Pero ésta no puede ser la excusa que nos lleve a eludir el esfuerzo cuando ya somos talluditos. Porque, en el fondo, no nos engañemos, no es más que pereza, abulia o miedo lo que nos frena a ponernos manos a la obra de aquello que quisiéramos o que debiéramos aprender.
Se trate de conocimientos o habilidades, idiomas, tocar el piano o jugar al golf, ¡qué más da!, si queremos, podemos (aunque reconozco que el golf después de los cuarenta me costó lo mío).

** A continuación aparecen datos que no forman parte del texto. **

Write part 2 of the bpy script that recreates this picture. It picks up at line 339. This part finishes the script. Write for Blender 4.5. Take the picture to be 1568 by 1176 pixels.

El descubrimiento de la auténtica vocación es un proceso largo y continuado. La exploración de nuevas alternativas y posibilidades nos ayuda a ir configurando una idea más precisa y certera de aquello para lo que preferentemente estamos llamados. En ese proceso, el aprendizaje continuo constituye un importante estímulo que nos aporta diferentes y nuevas visiones o perspectivas de la realidad. Es un placer escuchar a alguien decir que ha encontrado su verdadera vocación en lo que hace. Temprana o tardía, ¡qué mas da!, lo importante es encontrarla. Para ello hay que poner todas las energías, con generosidad, al servicio de tan ambicioso fin. Mi amigo Fer, excelente directivo y mejor persona, está estudiando Psicología y Filosofía como hobby. No sé qué saldrá de ahí, pero me encantó ver cómo le brillaban sus ojos al contármelo.